Loin de l’inéluctabilité d’un destin, cette Bonaventure ne saurait se résoudre à un fatalisme irrévocable. Au contraire d’une histoire linéaire ou univoque, elle prend ancrage dans les mécanismes spéculatifs de son fondement et ne craint pas non plus la collision des mondes réels et fictifs. Elle trafique une arborescence de récits, d’hypothèses floues, de légendes et d’épisodes oubliés ou non encore advenus, selon une relecture du passé, des réagencements de réalités, mais aussi des usages et rituels sibyllins et décalés. Autant d’aspirations à décoloniser l’imaginaire, à défaire l’histoire pour mieux transformer le présent et amorcer une nouvelle pensée du futur.

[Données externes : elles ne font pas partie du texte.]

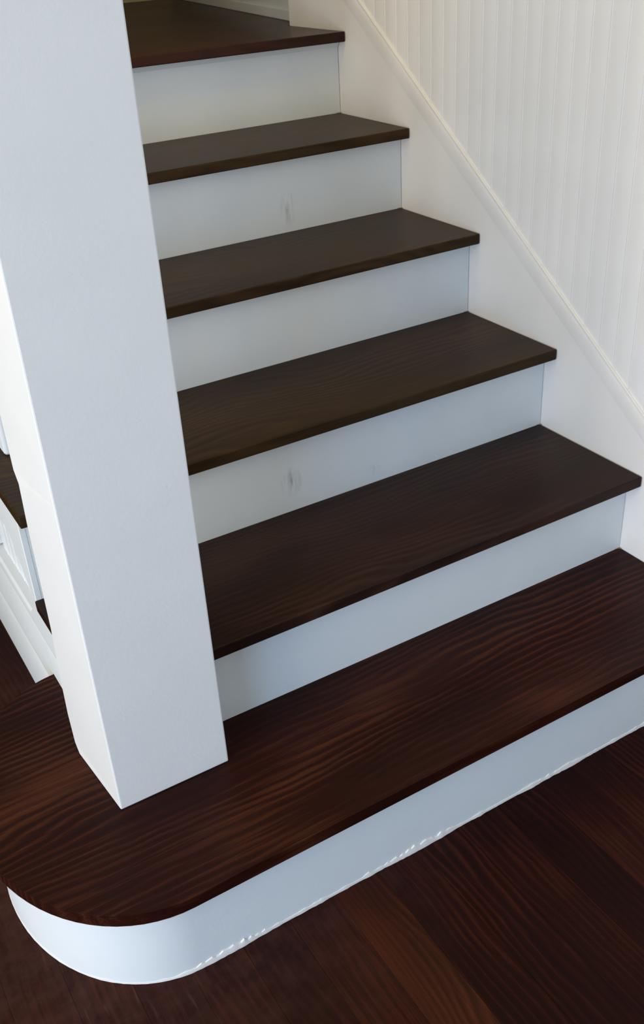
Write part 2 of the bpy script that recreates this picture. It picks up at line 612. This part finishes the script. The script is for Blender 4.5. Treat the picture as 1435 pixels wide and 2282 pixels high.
m_scuff3 = paint('white_riser_paint_marked', WHITE, 0.4, 0.25,
                 scuffs=((-0.057, 0, 0.062, 0.026, 0.3, 0.034, 0.8), (0.131, 0, 0.032, 0.014, 0.3, 0.02, 0.5)))
m_scuff5 = paint('white_riser_paint_smudged', WHITE, 0.4, 0.25,
                 scuffs=((0.257, 0, 0.052, 0.022, 0.3, 0.045, 0.6),))
for k in range(2, 6):
    z = k * H
    yn, yb = (k - 1) * G - NO, k * G + 0.001
    if k == 2:
        poly = [(-0.002, yn), (PX1 + 0.0015, yn), (PX1 + 0.0015, PY1 + 0.002), (-1.10, PY1 + 0.002), (-1.10, 0.339), (XL, 0.3345), (XL, yb), (-0.002, yb)]
    else:
        poly = [(-0.002, yn), (XL, yn), (XL, yb), (-0.002, yb)]
    link('tread', prism(poly, 'Z', z - T, z), M_tread2 if k == 2 else M_tread, stair, bevel=0.0024, seg=3, smooth=True)
    xl = PX1 + 0.001 if k == 2 else XL + 0.004
    yr = (k - 1) * G
    mm = {3: m_scuff3, 5: m_scuff5}.get(k, M_white)
    link('riser', box(xl, -0.0015, yr, yr + 0.019, (k - 1) * H, z - T), mm, stair)
    # thin yellowed caulk in the inner corner of the tread
    link('caulk_corner', prism([(-0.014, k * G + 0.0002), (-0.004, k * G - 0.0014), (-0.001, k * G - 0.0060), (-0.001, k * G + 0.0002)], 'Z', z, z + 0.0012), M_tan, stair)
link('caulk_corner', prism([(-0.014, G), (-0.004, G - 0.0016), (-0.001, G - 0.0060), (-0.001, G)], 'Z', H, H + 0.0012), M_tan, stair)
# sixth step: the turn at the head of the flight
yn = 5 * G - NO
poly = [(-0.002, yn), (XL, yn), (XL, 2.94), (0.30, 2.94), (0.047, 1.535), (-0.002, 1.535)]
t = link('tread', prism(poly, 'Z', 6 * H - T, 6 * H), M_land, stair, bevel=0.0024, seg=3, smooth=True)
tag(t, 'reddish topmost tread at the turn')
link('riser', box(XL + 0.004, -0.0015, 5 * G, 5 * G + 0.019, 5 * H, 6 * H - T), M_white, stair)
link('cove_strip', prism([(5 * G + 0.001, 6 * H - T), (5 * G - 0.008, 6 * H - T), (5 * G - 0.006, 6 * H - T - 0.006), (5 * G - 0.002, 6 * H - T - 0.013), (5 * G + 0.001, 6 * H - T - 0.014)],
                         'X', -0.80, -0.002), M_white, stair, smooth=True)
# riser of the next winder, turning right, with a shoe strip
d = Vector((0.253, 1.405, 0)).normalized()
nrm = Vector((d.y, -d.x, 0))
P0, P1 = Vector((0.045, 1.535, 0)), Vector((0.298, 2.94, 0))
q = [P0, P1, P1 + nrm * 0.02, P0 + nrm * 0.02]
link('riser', prism([(v.x, v.y) for v in q], 'Z', 6 * H, 7 * H - T), M_white, stair)
q = [P0 - nrm * 0.007, P1 - nrm * 0.007, P1, P0]
link('shoe_strip', prism([(v.x, v.y) for v in q], 'Z', 6 * H, 6 * H + 0.028), M_white, stair, bevel=0.003)
q = [P0 - nrm * 0.03, P1 - nrm * 0.03, Vector((1.59, 2.94, 0)), Vector((1.59, 1.535, 0))]
link('tread', prism([(v.x, v.y) for v in q], 'Z', 7 * H - T, 7 * H), M_land, stair, bevel=0.0035, seg=3)

# open side of the flight: stepped string with angled brackets, beadboard panel
xs0, xs1 = -1.131, -1.1195
top, low = [], []
top.append((0.343, 2 * H - T))
for k in range(2, 6):
    top += [(k * G - 0.0005, k * H - T), (k * G - 0.0005, (k + 1) * H - T)]
top.append((2.94, 6 * H - T))
low.append((0.343, 0.285))
for k in range(2, 6):
    dy, dz = (k - 2) * G, (k - 2) * H
    low += [(0.613 + dy, 0.285 + dz), (0.531 + dy, 0.360 + dz), (0.622 + dy, 0.459 + dz)]
low.append((2.94, 1.025))
# the string is split where the risers stand so every piece is a simple outline
pts = top + low[::-1]
link('side_string', prism(pts, 'X', xs0, xs1), M_white, stair, bevel=0.0012, seg=1)
panel = link('side_panel', prism([(0.535, 0.27), (2.94, 0.27), (2.94, 1.06), (1.36, 1.06), (1.10, 0.86), (0.78, 0.52), (0.535, 0.345)], 'X', -1.0985, -1.094), M_white, stair)
bw = 0.0366
for i in range(9):
    ya = 0.533 + bw * i
    zt = min(0.345 + 0.69 * (ya - 0.53) + 0.06, 0.54 if ya + bw < 3 * G else 0.7)
    pr = [(p[0], p[1] * bw / BW + ya) for p in bead_profile(-1.1075, BW)]
    if ya < 0.60:
        zt = min(zt, 2 * H - T + 0.04)
    link('bead_plank', prism(pr, 'Z', 0.272, zt), M_white, panel, smooth=True, angle=40)
link('casing', box(-1.120, -1.0995, 0.873, 0.965, 0.292, 0.64), M_white, panel, bevel=0.002)

# baseboard along the open side
prof = [(-1.099, 0.0), (-1.1270, 0.0), (-1.1285, 0.006), (-1.1285, 0.118), (-1.1255, 0.132), (-1.1225, 0.140), (-1.1270, 0.148),
        (-1.1275, 0.156), (-1.1265, 0.166), (-1.1262, 0.245), (-1.1225, 0.255), (-1.1270, 0.264), (-1.1285, 0.274), (-1.1270, 0.284), (-1.1230, 0.288), (-1.099, 0.289)]
base = struct(link('baseboard_left', prism(prof, 'Y', 0.551, 2.94), M_white, smooth=True, angle=35),
              'tall moulded white baseboard along the open side of the stairs', 'baseboard')
ret = [(-1.105, 0.1856), (-1.1264, 0.1856), (-1.1262, 0.245), (-1.1225, 0.255), (-1.1270, 0.264), (-1.1285, 0.274), (-1.1270, 0.284), (-1.1230, 0.2845), (-1.105, 0.2845)]
link('baseboard_return', prism(ret, 'Y', 0.350, 0.5505), M_white, base, smooth=True, angle=35)

# ------------------------------------------------------------------ newel post
bm = bmesh.new()
zt = 2.45
sect = [(PX0, PY0), (PX1, PY0), (PX1, PY1), (-1.1555, PY1)]
# (height, y of the rear left arris): chipped foot and slightly bowed rear edge
rear = [(H + 0.0005, 0.322), (0.201, 0.340), (0.26, 0.343), (0.352, 0.332), (0.454, 0.312), (0.639, 0.302), (0.712, 0.292), (0.728, 0.305),
        (zt, 0.303)]
rings = []
for z, yr in rear:
    s = [list(p) for p in sect]
    s[3][1] = yr
    rings.append([bm.verts.new((p[0], p[1], z)) for p in s])
bm.faces.new(rings[0][::-1])
bm.faces.new(rings[-1])
for a, b_ in zip(rings[:-1], rings[1:]):
    for i in range(4):
        j = (i + 1) % 4
        bm.faces.new((a[i], a[j], b_[j], b_[i]))
post = tag(link('newel_post', bm, M_post, loc=(-1.05, 0.26, H), bevel=0.0022, seg=2),
           'square white newel post standing on the rounded bottom step', 'post')

# ------------------------------------------------------------------ balustrade: one baluster shows behind the post, the rest stand in line with it
rail = tag(empty('balustrade', (-1.0725, 0.725, 3 * H + 0.0005)),
           'white balustrade of slim square balusters on the open side behind the post', 'balustrade')
for yb, k in ((0.706, 3), (0.586, 3), (0.440, 2), (0.826, 4), (0.946, 4), (1.090, 5), (1.210, 5)):
    yc = yb + 0.018
    zt = 0.37 + 0.82 + 0.713 * (yc - 0.40)
    link('baluster', box(-1.0905, -1.0545, yb, yb + 0.0355, k * H + 0.0005, zt), M_white, rail, bevel=0.007, seg=3, smooth=True)
link('handrail', prism([(y, 0.37 + 0.82 + 0.713 * (y - 0.40) + d) for y, d in ((PY1 + 0.001, 0), (1.295, 0), (1.295, 0.055), (PY1 + 0.001, 0.055))],
                       'X', -1.105, -1.040), M_white, rail, bevel=0.012, seg=3, smooth=True)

Finalement, la Bonaventure nous entraîne dans une péripétie à temporalité variable, de partage et de médiation avec l’inconnu, le temps d’un échange intime à l’autre, dans l’opacité, le doute et la coïncidence des possibles.
Lilou Vidal
- Donna J. Haraway, Vivre avec le trouble, Les éditions des mondes à faire, 2020. « So far » cher à Donna Haraway, traduit de l’anglais par Vivien Garcia, p. 9. 2. La correlation de l’écologie mentale, l’écologie sociale et de l’écologie environnementale fut développée par Felix Guattari dans son ouvrage Les Trois écologies publié en 1989. — 3. Nicole Edelman, Histoire de la voyance et du paranormal, Editions du Seuil, Paris, 1995, p. 9 — 4. Donna J. Haraway, Staying with the Trouble: Making Kin in the Chthulucene, Duke University Press, 2016. Voir le concept de SF: String Figures, Science Fact, Science Fiction, Speculative Feminism, Speculative Fabulation, So Far. — 5. Ursula K. Le Guin, La théorie de la Fiction-Panier (The Carrier Bag Theory Fiction), 1986. Traduit par Aurélien Gabriel Cohen, paru sur Terrestres, Octobre 2018 (www.terrestres.org).— 6. José Esteban Muñoz, Cruising Utopia: The Then and There of Queer Futurity, NYU Press, 2009.